The Warrior Scholar

This is a blog about current events - a way to provide a constructive outlet for some of the thoughts I have on the issues of the day. It's also a way to generate some discussion and to get my ideas out into the world. Enjoy!

Name:
Location: Alexandria, Virginia, United States

I'm a doctoral candidate in Virginia, with a love of history and politics. My dog is a great companion, and my family always keeps me in good spirits.

Monday, September 20, 2004

Voting in the Future

I was thinking about the upcoming national elections, and have some ideas about how to make the elections more representative and responsive to the electorate at large. There are only four requirements to be an American citizen: exercising your right (and privilege) to vote, defending your country in a time of need, obeying the laws created by the representatives you elect, and pay the taxes that your representative government levies to help our society. That sounds like a pretty simple formula for American citizenship. Of the four citizen’s duties, three of them have some sort of consequence if they aren’t done – i.e. fines or the like. However, the right to vote has no such consequence attached – even though it is the foundation of our society! So, here’s a plan I’ve been thinking about to improve our electoral process.

1. Have Election Day be a Federal “holiday”. The duty of all citizens is to vote during that day. If a business elects to remain open, that is their prerogative – but all the workers must be given a fair opportunity to exercise their civic duties throughout the day.

2. Do away with voter registration as it stands now, and have voters automatically registered when they get a Social Security number. After their 18th birthday, all citizens are now eligible to vote automatically. I would also tie in the Selective Service database to this as well, so that simply becomes transparent to the citizenry.

3. Institute electronic voting country-wide. The capabilities of today’s information technology allows voting to be done over the internet or via touch-screen voting kiosks (much like the kiosks at airline terminals now) available at public buildings. The votes are then encrypted and electronically sent to the local, county, or state elections office. This will speed the vote counts, and improve accuracy considerably.

4. Manual voting can still be done via paper ballots, or absentee ballots, but the electronic voting machines should be the primary form now.

5. Each electronic voting system would produce two documents – a paper receipt of the vote that the citizen cast, and a second receipt to validate that the citizen did vote because…

6. If a citizen doesn’t participate (they could still elect not to vote, but they would have to state that after signing in), then they would not be eligible for any income tax deductions. No standard deduction, no itemized deductions. This would reinforce the linkage between voting and taxation. The second receipt could be attached to the citizen’s income tax form, or electronically filed with the IRS to indicate that the citizen did vote.

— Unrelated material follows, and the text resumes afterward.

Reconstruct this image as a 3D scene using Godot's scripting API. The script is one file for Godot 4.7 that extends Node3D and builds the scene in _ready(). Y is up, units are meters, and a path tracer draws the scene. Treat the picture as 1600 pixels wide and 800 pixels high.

7. Other penalties for not voting could include not being eligible during a fiscal year for various governmental subsidies, tax advantages, or other benefits.

8. The electronic voting system should have the ability for voters to learn more about the candidate. I think that if each candidate was given space to list the five most important positions they are taking, and have three or four bullet-type comments on each position, that would give the voter an idea about where the candidate stands on the issues. This way, the citizen has an opportunity to be informed by the candidate at the time of the vote what the candidate stands for.

I think connecting the citizen’s vote with their taxes is an important linkage. While I would not support hauling people off to jail for not voting, placing some kind of penalty for not voting would be a motivator. If citizens make the direct connection between their taxes and voting, I’m sure that would increase voter participation. These are my thoughts – I hope they get implemented someday!

1 Comments:

Blogger FloridaMOM said...

Why don't you sponsor these changes?
Or find someone currently in an influential position to sponsor these ideas.
Write Bill OReilly and see if he likes your ideas. They really are interesting!